(EXERCISE GOAL) Go over the entries below line by line, copying each one that contains the word "Blender".

[3D scene scripts]
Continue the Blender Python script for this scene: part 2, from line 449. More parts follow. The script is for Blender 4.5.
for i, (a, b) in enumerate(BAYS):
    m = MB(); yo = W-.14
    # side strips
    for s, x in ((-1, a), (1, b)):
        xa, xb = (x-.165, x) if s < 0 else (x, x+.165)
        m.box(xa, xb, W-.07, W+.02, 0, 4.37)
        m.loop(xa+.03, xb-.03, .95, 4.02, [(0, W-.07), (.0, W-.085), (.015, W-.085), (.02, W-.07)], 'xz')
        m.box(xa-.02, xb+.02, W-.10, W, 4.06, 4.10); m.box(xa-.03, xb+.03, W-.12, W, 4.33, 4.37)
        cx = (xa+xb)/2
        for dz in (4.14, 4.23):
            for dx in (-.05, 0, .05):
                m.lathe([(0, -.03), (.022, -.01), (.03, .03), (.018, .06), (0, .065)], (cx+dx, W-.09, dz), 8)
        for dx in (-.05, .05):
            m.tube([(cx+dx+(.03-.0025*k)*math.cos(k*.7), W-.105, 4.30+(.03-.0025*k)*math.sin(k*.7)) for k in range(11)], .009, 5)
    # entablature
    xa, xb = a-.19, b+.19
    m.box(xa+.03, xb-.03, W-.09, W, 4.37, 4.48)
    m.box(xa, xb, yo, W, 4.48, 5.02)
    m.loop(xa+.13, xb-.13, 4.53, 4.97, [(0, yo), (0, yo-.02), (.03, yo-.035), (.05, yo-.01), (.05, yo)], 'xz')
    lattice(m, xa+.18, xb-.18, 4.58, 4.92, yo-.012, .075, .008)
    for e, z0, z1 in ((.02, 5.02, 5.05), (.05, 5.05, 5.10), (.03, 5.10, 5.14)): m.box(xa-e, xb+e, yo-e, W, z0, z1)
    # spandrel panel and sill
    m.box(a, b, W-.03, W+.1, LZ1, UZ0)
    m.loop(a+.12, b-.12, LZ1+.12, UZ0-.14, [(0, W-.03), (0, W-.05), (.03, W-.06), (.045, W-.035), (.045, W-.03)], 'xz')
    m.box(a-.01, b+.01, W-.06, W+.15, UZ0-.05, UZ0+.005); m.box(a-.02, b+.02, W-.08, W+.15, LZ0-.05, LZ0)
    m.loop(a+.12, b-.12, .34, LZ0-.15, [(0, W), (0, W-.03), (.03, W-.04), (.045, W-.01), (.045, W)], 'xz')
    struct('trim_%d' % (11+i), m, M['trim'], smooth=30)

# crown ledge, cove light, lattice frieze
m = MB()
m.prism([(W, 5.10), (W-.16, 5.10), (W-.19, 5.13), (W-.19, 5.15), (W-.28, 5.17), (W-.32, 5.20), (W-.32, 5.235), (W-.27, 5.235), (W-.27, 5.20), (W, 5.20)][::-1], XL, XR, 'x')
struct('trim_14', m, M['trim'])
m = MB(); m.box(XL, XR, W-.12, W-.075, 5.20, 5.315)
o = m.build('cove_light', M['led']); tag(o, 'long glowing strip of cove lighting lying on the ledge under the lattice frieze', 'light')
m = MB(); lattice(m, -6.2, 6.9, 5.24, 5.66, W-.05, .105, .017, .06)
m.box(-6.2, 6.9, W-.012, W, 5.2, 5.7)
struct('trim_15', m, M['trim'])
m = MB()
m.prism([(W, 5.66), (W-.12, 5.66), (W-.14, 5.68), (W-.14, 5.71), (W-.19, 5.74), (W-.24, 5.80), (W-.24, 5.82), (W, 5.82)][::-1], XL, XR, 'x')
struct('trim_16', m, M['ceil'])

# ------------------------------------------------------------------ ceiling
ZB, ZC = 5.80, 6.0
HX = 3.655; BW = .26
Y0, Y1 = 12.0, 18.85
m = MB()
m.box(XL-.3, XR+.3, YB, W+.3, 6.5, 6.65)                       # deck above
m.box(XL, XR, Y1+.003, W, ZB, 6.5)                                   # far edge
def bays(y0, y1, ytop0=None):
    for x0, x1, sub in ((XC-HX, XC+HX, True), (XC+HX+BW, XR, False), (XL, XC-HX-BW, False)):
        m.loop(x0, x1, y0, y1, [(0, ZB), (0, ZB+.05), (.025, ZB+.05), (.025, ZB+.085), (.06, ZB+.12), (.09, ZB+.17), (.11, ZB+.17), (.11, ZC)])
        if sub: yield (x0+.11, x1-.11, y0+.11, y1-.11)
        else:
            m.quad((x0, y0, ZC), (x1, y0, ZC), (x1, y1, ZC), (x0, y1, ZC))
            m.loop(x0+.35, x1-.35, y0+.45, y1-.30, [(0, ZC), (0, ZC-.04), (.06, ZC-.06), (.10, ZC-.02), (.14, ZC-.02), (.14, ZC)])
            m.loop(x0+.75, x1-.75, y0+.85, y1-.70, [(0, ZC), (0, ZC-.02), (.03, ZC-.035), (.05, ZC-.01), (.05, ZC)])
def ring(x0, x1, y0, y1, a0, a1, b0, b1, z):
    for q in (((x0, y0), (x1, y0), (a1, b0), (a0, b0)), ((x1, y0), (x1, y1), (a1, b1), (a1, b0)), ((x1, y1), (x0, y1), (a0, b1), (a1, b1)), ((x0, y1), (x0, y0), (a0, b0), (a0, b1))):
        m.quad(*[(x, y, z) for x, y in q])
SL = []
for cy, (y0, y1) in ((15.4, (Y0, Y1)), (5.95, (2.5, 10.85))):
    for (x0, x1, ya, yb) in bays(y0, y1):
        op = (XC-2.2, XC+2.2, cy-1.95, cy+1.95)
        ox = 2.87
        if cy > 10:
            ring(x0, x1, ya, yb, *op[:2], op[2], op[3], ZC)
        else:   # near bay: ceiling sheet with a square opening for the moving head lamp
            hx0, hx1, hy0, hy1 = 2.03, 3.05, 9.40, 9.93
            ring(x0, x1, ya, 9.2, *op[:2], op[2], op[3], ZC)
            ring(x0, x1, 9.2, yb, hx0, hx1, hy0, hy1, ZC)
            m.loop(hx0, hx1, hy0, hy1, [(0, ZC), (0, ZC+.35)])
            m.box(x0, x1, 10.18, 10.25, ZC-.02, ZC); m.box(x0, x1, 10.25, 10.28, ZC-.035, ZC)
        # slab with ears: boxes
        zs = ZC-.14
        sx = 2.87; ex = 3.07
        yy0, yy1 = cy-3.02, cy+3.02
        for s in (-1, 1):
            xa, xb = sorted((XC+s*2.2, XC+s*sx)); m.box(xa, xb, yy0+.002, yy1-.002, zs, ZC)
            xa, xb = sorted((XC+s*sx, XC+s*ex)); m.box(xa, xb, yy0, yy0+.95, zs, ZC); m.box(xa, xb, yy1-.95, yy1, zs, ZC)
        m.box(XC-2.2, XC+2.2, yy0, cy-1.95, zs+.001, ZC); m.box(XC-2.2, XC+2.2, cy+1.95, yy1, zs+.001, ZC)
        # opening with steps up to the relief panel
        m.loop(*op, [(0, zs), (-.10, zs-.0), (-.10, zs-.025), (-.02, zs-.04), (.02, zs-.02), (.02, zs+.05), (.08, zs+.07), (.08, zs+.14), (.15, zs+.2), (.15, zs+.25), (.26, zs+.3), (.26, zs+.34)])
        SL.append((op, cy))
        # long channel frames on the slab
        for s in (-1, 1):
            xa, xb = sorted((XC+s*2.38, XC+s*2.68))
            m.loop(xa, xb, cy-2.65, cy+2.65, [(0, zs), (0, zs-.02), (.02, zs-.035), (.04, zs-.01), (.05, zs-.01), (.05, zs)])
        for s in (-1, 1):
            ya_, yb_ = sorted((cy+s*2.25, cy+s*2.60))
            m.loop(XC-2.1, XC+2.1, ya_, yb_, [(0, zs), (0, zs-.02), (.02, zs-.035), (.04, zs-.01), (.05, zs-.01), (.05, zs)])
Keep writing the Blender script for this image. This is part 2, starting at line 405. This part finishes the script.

(RESULT)
Continue the Blender Python script for this scene: part 2, from line 449. More parts follow. The script is for Blender 4.5.
Keep writing the Blender script for this image. This is part 2, starting at line 405. This part finishes the script.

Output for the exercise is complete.